TASK INSTRUCTIONS
Return all lines with the word "part" in them.

INFORMATION SHOWN
— START —
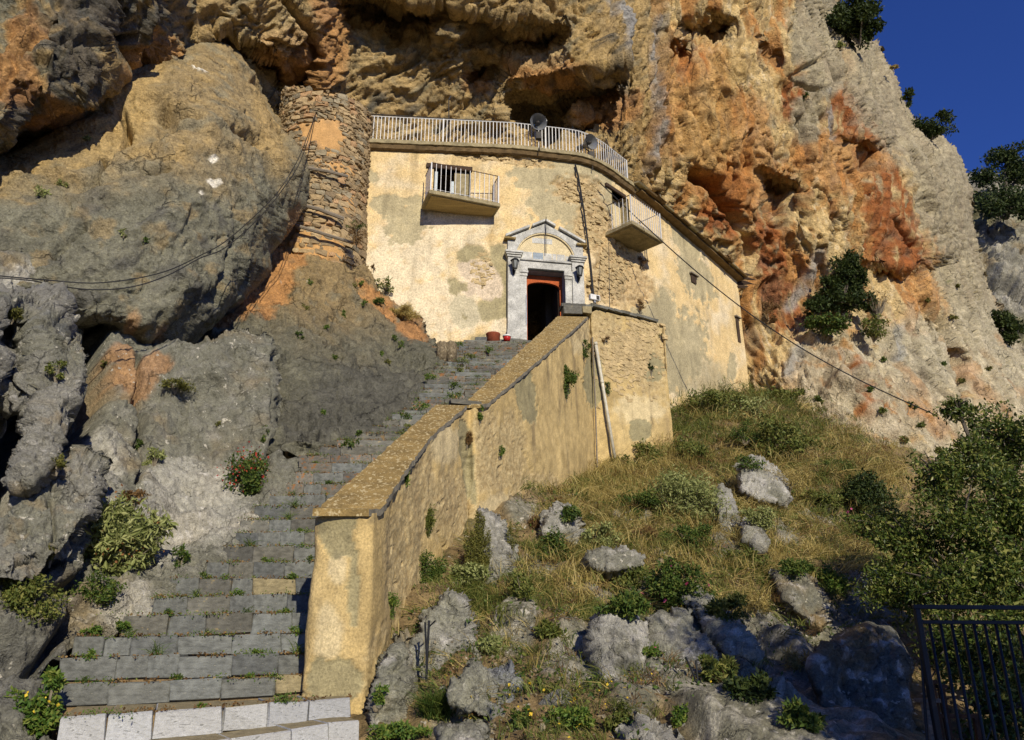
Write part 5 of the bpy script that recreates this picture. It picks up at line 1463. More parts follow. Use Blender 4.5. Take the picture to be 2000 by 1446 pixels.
# coping slabs
def coping(Ya, Yb, outs, n, mat_top, seed, xo=.045, th=.075):
    """sloping slab strip between the inner line and the outer line"""
    r = random.Random(seed); vs = []; fs = []
    for i in range(n + 1):
        Y = Ya + (Yb - Ya) * i / n; z = cap_z(Y) + r.uniform(-.008, .008)
        xi = xin(Y) - .03 + r.uniform(-.012, .012); xo_ = float(np.interp(Y, *outs)) + xo + r.uniform(-.014, .012)
        vs += [(xi, Y, z), (xo_, Y + .02, z - .01), (xo_ + .004, Y + .02, z - th), (xi, Y, z - th)]
        if i:
            for q in range(4): fs.append(((i - 1) * 4 + q, (i - 1) * 4 + (q + 1) % 4, i * 4 + (q + 1) % 4, i * 4 + q))
    fs += [(0, 1, 2, 3), (4 * n + 3, 4 * n + 2, 4 * n + 1, 4 * n)]
    m = MB(); m.add(vs, fs); me = m.mesh('coping', mat_top); me.materials.append(M['coping_edge'])
    for p in me.polygons:
        if abs(p.normal.z) < .6 and p.normal.x > .2: p.material_index = 1
    o = link('coping', me, wall_t); o.matrix_parent_inverse = WM; return o
lo_out = ([7.36, 7.44, 7.66, 8.6, 10.0, 11.6], [-1.42, -1.38, -1.31, -1.26, -1.12, -.76])
up_out = ([11.8, 12.0, 15.2, 18.95, 19.4], [-.52, -.44, .70, 1.98, 2.3])
c0 = coping(7.38, 11.62, lo_out, 60, 'coping', 1); c0['label'] = 'lower coping slab with square front end'
c1 = coping(11.74, 18.9, up_out, 90, 'coping', 2); c1['label'] = 'upper coping slab rising to the doorway'
# flat stones on the level part in front of the chapel
r = random.Random(4)
def cap_stone(x, y, z, w, d, h, rz, mat='step2'):
    o = link('cap_stone', r.choice(smesh[mat]), wall_t); o.matrix_parent_inverse = WM
    o.matrix_basis = Matrix.Translation((x, y, z)) @ Matrix.Rotation(rz, 4, 'Z') @ Matrix.Rotation(r.uniform(-.03, .03), 4, 'Y') @ Matrix.Diagonal((w, d, h, 1))
for q in range(9):
    t = (q + .5) / 9; cap_stone(2.15 + (4.2 - 2.15) * t, 19.08 + (20.6 - 19.08) * t - .05, 8.84 + .20 * t + r.uniform(0, .02), .30, .35, .08, math.atan2(1.45, 2.05) + r.uniform(-.08, .08))
for q in range(4): cap_stone(1.45 + q * .2, 18.98 + q * .02, 8.82 + .0 * q, .26, .4, .09, .1)
cap_stone(1.62, 18.86, 8.70, .5, .4, .24, .1, 'step2'); cap_stone(2.0, 18.88, 8.68, .25, .4, .2, .1, 'step_ochre')
for Ya, z0 in ((11.70, 3.70),): cap_stone(-.72, 11.72, 3.76, .5, .16, .07, .35)
# protruding rubble near the right hand corner
rub_l = []
for q in range(620):
    u0 = r.gauss(1245, 40); v0 = r.gauss(690, 38)
    if not (1165 < u0 < 1300 and 620 < v0 < 800): continue
    k = int(np.argmin((u_ - u0) ** 2 + (v_ - v0) ** 2)); p = Vector((P2[k] - N[k] * .012).tolist())
    rub_l.append((p, .62, r.uniform(.08, .24), r.uniform(.04, .10), .05))
joined_stones(rub_l, 'exposed_rubble', 'rubble', wall_t, WM, 8)
# exposed rubble on the chapel front
fr_l = []
for q in range(900):
    k = r.randrange(len(P))
for (cu, cv, ru, rv, n_) in [(1130, 372, 40, 24, 150), (1160, 440, 30, 50, 170), (1205, 520, 32, 52, 300), (1180, 560, 40, 30, 140), (950, 304, 60, 7, 70), (1030, 316, 50, 7, 50), (940, 525, 26, 34, 50)]:
    for q in range(n_):
        a = r.uniform(0, 6.28); q2 = math.sqrt(r.random()); u0 = cu + ru * q2 * math.cos(a); v0 = cv + rv * q2 * math.sin(a)
        k = int(np.argmin((uf - u0) ** 2 + (vf - v0) ** 2)); p = Vector(pf2[k].tolist())
        s0 = ss.ravel()[k]; _, _, a1_, a2_ = fac(s0)
        fr_l.append((p - Vector((float(a2_), -float(a1_), 0)) * .03, math.atan2(float(a2_), float(a1_)), r.uniform(.08, .24), r.uniform(.05, .11), .07))
o = joined_stones(fr_l, 'exposed_rubble', 'rubble', house, HM, 9)

# pipe, rod and conduit against the wall, iron bar on the rock, pot, bucket, stumps
def wpt(px, py, out):
    k = int(np.argmin((u_ - px) ** 2 + (v_ - py) ** 2)); p = P2[k] + N[k] * out
    return Vector(p.tolist())
a = wpt(1162, 672, .10); b_ = wpt(1192, 898, .16)
root = empty('drain_pipe', b_, 0, 'pale plastic drain pipe leaning against the ochre retaining wall', 'pipe')
m = MB(); m.tube([a - b_, (a - b_) * .5, Vector((0, 0, 0))], .042, 12); m.build('pipe_body', 'pvc', root, 0, True)
m = MB(); m.tube([(a - b_) * .66, (a - b_) * .635], .050, 12); m.build('collar', 'pvc', root, 0, True)
m = MB(); m.tube([(a - b_) * 1.0, (a - b_) * .975], .050, 12); m.build('collar', 'pvc', root, 0, True)
a = wpt(1158, 660, .06); b_ = wpt(1161, 915, .08)
wire([a, a.lerp(b_, .5) + Vector((.01, 0, 0)), b_], .022, 'conduit', 'wood', 'thin weathered rod standing left of the pale drain pipe', 'rod')
wire([V3(1189, 470, 20.9), V3(1191, 640, 20.3)], .010, 'wire', 'cable', 'thin vertical wire hanging from the corner balcony', 'wire')
# ================================================================ ROCKS ON THE HILLSIDE
def hs_rock(poly, Y, base, sec, seed, label, r_=14, bulge=.35, pits=.012, wob=3.5, tilt=None, step=2.4, name='rock', k3=.5, big=.08):
    xs = [p[0] for p in poly]; ys = [p[1] for p in poly]; x0, x1, y0, y1 = min(xs), max(xs), min(ys), max(ys)
    sl = tilt if tilt else (.25, 0)         # metres the top leans back, metres the right side recedes
    ctrl = [(x0, y0, Y + sl[0] - sl[1]), (x1, y0, Y + sl[0] + sl[1]), (x0, y1, Y - sl[0] - sl[1]), (x1, y1, Y - sl[0] + sl[1]), ((x0 + x1) / 2, (y0 + y1) / 2, Y - .1)]
    return mass(name, poly, ctrl, r_, bulge, disp_generic(big * 1.3, .08, .03, .10, .035, (-.3, 0, -.9), 1.6, seed, sc0=2.0, pits=pits * 1.8), plain_col(base, sec, WHITE * .95, seed + 1, k3), M['rock_near'], step=step, label=label, cat='rock', wob=wob)
hs_rock([(828, 1205), (872, 1150), (905, 1172), (925, 1240), (936, 1310), (922, 1345), (860, 1352), (802, 1332), (794, 1262)], 8.05, GREY * 1.6, LIME * .7, 1000, 'pointed grey rock leaning on the foot of the ochre wall', tilt=(.3, .15))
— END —
FULL SOLUTION
Write part 5 of the bpy script that recreates this picture. It picks up at line 1463. More parts follow. Use Blender 4.5. Take the picture to be 2000 by 1446 pixels.
# flat stones on the level part in front of the chapel